Exploring teachers' perceptions of teacher-students' interactions in inquiry-based mathematics classrooms in lower secondary schools in Karachi, Pakistan

Date of Award


Document Type


Degree Name

Master of Education (M. Ed.)


Institute for Educational Development, Karachi


Teaching and learning mathematics is still considered a difficult task. It is believed that mathematics is based on universal and absolute foundations and the learning of mathematics should involve rules, facts and principles. Moreover, a one-way teaching strategy is being used in the mathematics classroom. Innovative teaching strategies such as, cooperative learning, activity-based learning and investigation are not used often in the mathematics classroom. Similarly, teacher-student interactions highly influence the teaching and learning process but these have not been given much importance while teaching and learning mathematics. Very few studies have been done in the Western countries in this regard but no such study has been conducted in the context of Pakistan. Thus, this study focused on teacher perceptions of teacher-student interactions in the mathematics classroom using inquiry-based teaching. The purpose of the study was to explore the perceptions of lower-secondary level teachers about student-teacher interactions in an inquiry-based mathematics classroom in Karachi, Pakistan. Two teachers - one from a public and the other from a private school - were selected for the study. The differences and similarities of both teachers' perceptions about teacher-student interactions and their teaching and learning practices in the real classroom situation were identified using a comparative case study method. Audio-taped semi-structured interviews, non-participant observations, checklists, pre and post-lesson conferences and held notes were used to collect the data. In addition, the students' manner of interaction with the teacher in the classroom during teaching and learning mathematics was closely examined.
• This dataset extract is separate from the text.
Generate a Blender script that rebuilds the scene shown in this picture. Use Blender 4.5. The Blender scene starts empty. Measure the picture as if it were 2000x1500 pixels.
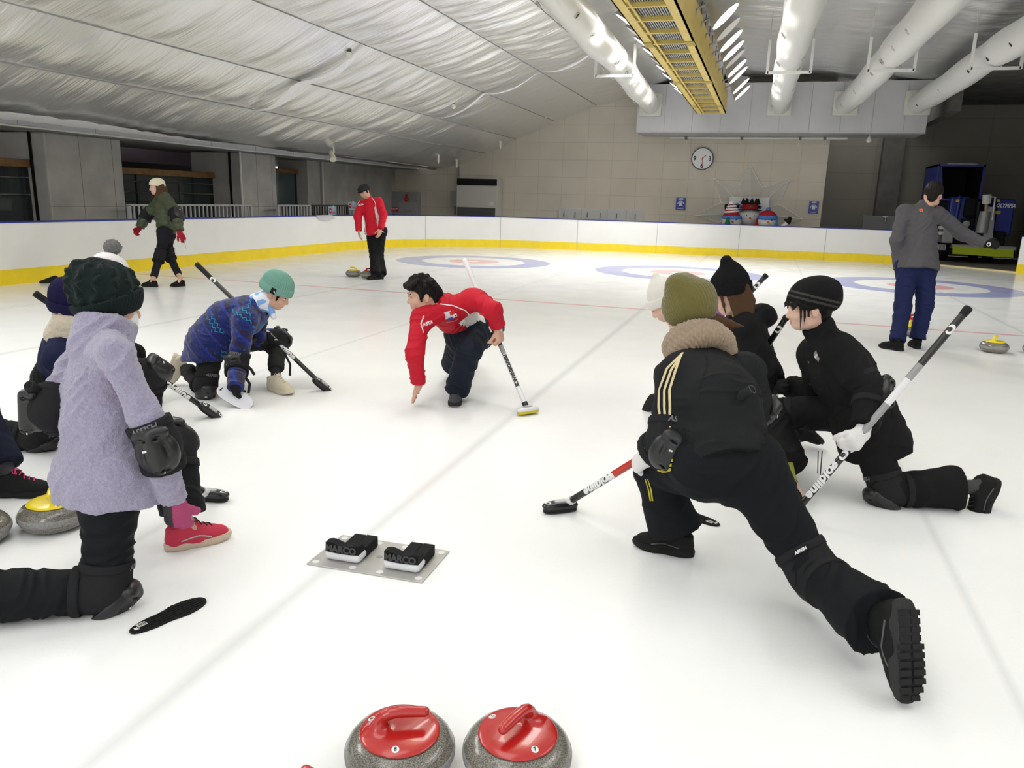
import bpy, bmesh, math, random
import numpy as np
from mathutils import Vector, Matrix

# ---------------------------------------------------------------- camera, world, lights, exposure
CAM_F = 1499.25                                   # focal length in pixels of the 2000 x 1500 frame
_yaw, _pit, _rol, _hgt = -0.306778805, 0.236135247, -0.0293039526, 1.46941681
_cy, _sy, _cp, _sp = math.cos(_yaw), math.sin(_yaw), math.cos(_pit), math.sin(_pit)
CAM_V = np.array([_sy*_cp, _cy*_cp, -_sp])
_r = np.array([_cy, -_sy, 0.]); _d = np.cross(CAM_V, _r)
CAM_R = math.cos(_rol)*_r+math.sin(_rol)*_d
CAM_D = -math.sin(_rol)*_r+math.cos(_rol)*_d
CAM_P = np.array([0, 0, _hgt])
sc = bpy.context.scene
cam = bpy.data.cameras.new('camera'); cam_o = bpy.data.objects.new('camera', cam); sc.collection.objects.link(cam_o)
cam.sensor_fit = 'HORIZONTAL'; cam.sensor_width = 36; cam.lens = 36*CAM_F/2000; cam.clip_end = 200; cam.clip_start = .05
cam_o.matrix_world = Matrix([[CAM_R[i], -CAM_D[i], -CAM_V[i], CAM_P[i]] for i in range(3)]+[[0, 0, 0, 1]])
sc.camera = cam_o
sc.view_settings.view_transform = 'Standard'; sc.view_settings.look = 'None'
sc.view_settings.gamma = 1; sc.view_settings.use_curve_mapping = False
sc.view_settings.exposure = 0.20
world = bpy.data.worlds.new('world'); sc.world = world; world.use_nodes = True
bg = world.node_tree.nodes['Background']; bg.inputs[0].default_value = (1, 1, .99, 1); bg.inputs[1].default_value = 1.2
def area_light(name, loc, sx, sy, power, color=(1, .99, .965), rot=(0, 0, 0)):
    d = bpy.data.lights.new(name, 'AREA'); d.shape = 'RECTANGLE'; d.size = sx; d.size_y = sy; d.energy = power; d.color = color
    o = bpy.data.objects.new(name, d); o.location = loc; o.rotation_euler = rot; sc.collection.objects.link(o); return o
# rows of rink lamps under the roof over and behind the camera (their fixtures hang outside the frame)
for _i, (_x, _y, _z, _w) in enumerate([(-1.7, 1.0, 4.55, 45), (-1.7, 7.3, 4.55, 210), (-6.2, 4.0, 3.95, 130), (3.6, 4.0, 4.5, 70), (-1.7, -4.5, 4.55, 100)]):
    area_light('rink_lamp_row', (_x, _y, _z), 1.6, 4.5, _w)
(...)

The data was analyzed as two separate case studies, which presented detailed biographical data about the two teachers, their theoretical frameworks and actual practices, with interpretations and analysis. The synthesis of this study uncovers a number of issues emerging from the analysis of the findings. For instance, the teachers’ attitudes towards teaching and learning mathematics, the impact of professional development opportunities and the nature of self-reflection might play a key role in reshaping the teachers' perceptions which may interest other mathematics teachers, teacher educators, teacher education programmes and research in education in general.